» DIRECTIONS FOR THIS TASK
Everything from the first line to the line containing "def struct(o): o['kind']" is to be repeated exactly; nothing past it.

» PROVIDED DATA
--- begin ---

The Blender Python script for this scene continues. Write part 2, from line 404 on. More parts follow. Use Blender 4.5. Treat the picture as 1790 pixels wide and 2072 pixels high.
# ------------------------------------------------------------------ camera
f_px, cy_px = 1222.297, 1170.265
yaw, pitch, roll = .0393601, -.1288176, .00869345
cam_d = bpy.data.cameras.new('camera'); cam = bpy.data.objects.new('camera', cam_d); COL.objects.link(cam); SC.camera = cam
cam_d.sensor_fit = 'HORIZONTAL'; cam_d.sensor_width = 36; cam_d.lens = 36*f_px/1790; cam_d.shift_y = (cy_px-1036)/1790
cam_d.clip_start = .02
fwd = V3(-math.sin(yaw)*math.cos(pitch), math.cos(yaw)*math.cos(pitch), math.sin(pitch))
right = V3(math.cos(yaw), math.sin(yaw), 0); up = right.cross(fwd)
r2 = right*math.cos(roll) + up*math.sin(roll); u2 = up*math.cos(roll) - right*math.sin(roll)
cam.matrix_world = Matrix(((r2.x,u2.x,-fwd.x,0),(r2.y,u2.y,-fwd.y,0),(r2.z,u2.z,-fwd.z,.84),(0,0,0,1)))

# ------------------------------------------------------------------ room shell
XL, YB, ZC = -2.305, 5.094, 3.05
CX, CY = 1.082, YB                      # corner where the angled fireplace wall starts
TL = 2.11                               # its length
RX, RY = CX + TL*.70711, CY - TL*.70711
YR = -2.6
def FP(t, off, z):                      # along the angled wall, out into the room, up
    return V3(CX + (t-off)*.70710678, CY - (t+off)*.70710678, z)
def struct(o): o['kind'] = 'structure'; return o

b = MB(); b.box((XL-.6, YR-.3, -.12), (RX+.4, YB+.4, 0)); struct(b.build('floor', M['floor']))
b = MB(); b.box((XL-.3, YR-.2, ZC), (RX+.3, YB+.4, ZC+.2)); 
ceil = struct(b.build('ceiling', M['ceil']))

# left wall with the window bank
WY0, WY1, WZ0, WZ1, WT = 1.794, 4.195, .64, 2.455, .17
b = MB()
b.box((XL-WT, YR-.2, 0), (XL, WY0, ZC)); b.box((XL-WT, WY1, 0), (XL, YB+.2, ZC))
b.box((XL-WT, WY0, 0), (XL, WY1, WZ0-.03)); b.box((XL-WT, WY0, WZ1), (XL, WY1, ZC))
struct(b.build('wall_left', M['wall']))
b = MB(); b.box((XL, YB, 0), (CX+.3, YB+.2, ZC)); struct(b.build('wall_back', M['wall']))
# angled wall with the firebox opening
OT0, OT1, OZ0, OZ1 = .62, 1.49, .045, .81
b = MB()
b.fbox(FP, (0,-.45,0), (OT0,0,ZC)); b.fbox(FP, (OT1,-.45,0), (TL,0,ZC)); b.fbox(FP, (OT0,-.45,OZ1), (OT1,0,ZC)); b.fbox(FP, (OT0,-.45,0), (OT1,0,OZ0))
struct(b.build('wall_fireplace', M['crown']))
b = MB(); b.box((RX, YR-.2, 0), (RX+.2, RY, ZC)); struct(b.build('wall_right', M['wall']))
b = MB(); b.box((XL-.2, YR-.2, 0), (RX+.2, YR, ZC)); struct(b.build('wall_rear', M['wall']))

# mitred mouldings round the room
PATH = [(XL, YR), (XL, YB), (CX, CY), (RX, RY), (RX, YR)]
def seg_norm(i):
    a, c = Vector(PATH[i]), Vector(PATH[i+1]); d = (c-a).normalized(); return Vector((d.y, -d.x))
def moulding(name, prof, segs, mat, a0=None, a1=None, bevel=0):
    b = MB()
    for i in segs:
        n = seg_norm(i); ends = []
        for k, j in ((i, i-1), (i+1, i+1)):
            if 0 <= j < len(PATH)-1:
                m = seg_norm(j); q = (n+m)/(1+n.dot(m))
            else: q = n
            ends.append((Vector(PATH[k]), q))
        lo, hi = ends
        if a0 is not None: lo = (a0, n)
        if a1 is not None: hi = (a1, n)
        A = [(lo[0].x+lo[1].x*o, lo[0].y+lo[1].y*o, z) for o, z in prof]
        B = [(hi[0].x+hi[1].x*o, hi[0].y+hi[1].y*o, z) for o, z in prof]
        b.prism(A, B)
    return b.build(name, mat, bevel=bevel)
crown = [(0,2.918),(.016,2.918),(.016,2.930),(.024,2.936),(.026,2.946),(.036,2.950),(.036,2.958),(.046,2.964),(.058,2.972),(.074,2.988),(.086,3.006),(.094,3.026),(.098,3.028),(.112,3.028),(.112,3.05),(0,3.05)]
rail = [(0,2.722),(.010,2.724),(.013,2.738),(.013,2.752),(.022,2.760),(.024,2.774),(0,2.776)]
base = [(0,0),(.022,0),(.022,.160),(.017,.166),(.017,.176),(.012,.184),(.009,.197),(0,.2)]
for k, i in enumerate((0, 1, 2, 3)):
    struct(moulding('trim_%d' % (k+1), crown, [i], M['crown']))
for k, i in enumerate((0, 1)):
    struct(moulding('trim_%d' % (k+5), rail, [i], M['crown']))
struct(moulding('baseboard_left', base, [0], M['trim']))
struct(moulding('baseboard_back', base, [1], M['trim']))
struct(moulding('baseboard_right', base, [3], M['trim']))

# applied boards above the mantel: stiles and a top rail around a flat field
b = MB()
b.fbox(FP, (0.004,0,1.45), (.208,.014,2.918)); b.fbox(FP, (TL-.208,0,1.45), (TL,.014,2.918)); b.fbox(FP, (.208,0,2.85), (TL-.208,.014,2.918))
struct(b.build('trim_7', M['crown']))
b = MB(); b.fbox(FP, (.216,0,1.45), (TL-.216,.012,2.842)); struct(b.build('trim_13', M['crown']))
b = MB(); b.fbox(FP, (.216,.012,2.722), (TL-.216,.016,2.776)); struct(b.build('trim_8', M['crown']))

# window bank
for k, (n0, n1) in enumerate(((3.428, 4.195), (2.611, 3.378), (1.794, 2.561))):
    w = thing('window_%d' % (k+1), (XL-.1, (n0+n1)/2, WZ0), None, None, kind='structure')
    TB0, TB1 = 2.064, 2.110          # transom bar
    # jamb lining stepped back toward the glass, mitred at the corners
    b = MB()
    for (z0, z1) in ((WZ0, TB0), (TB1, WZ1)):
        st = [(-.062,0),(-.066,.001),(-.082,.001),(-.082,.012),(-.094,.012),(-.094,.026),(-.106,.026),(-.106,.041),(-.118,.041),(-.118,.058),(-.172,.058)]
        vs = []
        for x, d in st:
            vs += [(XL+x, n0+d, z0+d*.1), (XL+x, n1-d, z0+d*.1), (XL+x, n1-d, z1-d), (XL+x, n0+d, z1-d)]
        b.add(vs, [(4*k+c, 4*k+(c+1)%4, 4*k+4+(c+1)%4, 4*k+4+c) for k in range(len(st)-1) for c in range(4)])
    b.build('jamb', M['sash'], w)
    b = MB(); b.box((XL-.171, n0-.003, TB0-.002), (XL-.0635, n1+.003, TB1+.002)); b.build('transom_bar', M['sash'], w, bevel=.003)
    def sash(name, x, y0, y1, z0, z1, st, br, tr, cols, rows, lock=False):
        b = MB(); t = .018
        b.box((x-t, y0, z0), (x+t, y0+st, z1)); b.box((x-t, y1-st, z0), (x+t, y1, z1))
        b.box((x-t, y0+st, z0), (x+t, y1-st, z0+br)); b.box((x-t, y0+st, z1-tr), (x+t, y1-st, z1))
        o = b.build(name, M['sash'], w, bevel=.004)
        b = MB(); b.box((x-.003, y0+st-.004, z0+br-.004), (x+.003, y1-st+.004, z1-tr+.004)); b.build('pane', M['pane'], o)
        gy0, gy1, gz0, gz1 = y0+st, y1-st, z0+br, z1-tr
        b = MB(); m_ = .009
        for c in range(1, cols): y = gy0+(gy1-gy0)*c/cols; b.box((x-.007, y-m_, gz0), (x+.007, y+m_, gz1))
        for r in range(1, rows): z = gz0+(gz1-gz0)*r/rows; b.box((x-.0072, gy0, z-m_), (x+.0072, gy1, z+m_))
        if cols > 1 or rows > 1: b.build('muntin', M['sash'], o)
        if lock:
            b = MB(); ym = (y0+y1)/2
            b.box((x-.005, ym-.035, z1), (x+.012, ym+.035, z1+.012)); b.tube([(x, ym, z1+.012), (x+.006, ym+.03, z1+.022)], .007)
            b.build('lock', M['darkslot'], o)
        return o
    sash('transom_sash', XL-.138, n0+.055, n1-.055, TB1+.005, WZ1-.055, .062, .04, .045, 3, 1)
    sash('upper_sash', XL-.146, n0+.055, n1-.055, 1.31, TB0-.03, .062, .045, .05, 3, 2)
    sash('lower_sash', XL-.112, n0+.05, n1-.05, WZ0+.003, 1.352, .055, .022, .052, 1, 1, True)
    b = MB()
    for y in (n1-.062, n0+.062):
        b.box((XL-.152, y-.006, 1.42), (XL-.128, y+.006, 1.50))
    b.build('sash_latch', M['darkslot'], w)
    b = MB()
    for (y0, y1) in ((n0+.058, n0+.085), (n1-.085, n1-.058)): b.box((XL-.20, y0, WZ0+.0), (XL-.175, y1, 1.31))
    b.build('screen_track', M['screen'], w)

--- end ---

» RESPONSE TO THE EXERCISE
The Blender Python script for this scene continues. Write part 2, from line 404 on. More parts follow. Use Blender 4.5. Treat the picture as 1790 pixels wide and 2072 pixels high.
# ------------------------------------------------------------------ camera
f_px, cy_px = 1222.297, 1170.265
yaw, pitch, roll = .0393601, -.1288176, .00869345
cam_d = bpy.data.cameras.new('camera'); cam = bpy.data.objects.new('camera', cam_d); COL.objects.link(cam); SC.camera = cam
cam_d.sensor_fit = 'HORIZONTAL'; cam_d.sensor_width = 36; cam_d.lens = 36*f_px/1790; cam_d.shift_y = (cy_px-1036)/1790
cam_d.clip_start = .02
fwd = V3(-math.sin(yaw)*math.cos(pitch), math.cos(yaw)*math.cos(pitch), math.sin(pitch))
right = V3(math.cos(yaw), math.sin(yaw), 0); up = right.cross(fwd)
r2 = right*math.cos(roll) + up*math.sin(roll); u2 = up*math.cos(roll) - right*math.sin(roll)
cam.matrix_world = Matrix(((r2.x,u2.x,-fwd.x,0),(r2.y,u2.y,-fwd.y,0),(r2.z,u2.z,-fwd.z,.84),(0,0,0,1)))

# ------------------------------------------------------------------ room shell
XL, YB, ZC = -2.305, 5.094, 3.05
CX, CY = 1.082, YB                      # corner where the angled fireplace wall starts
TL = 2.11                               # its length
RX, RY = CX + TL*.70711, CY - TL*.70711
YR = -2.6
def FP(t, off, z):                      # along the angled wall, out into the room, up
    return V3(CX + (t-off)*.70710678, CY - (t+off)*.70710678, z)
def struct(o): o['kind'] = 'structure'; return o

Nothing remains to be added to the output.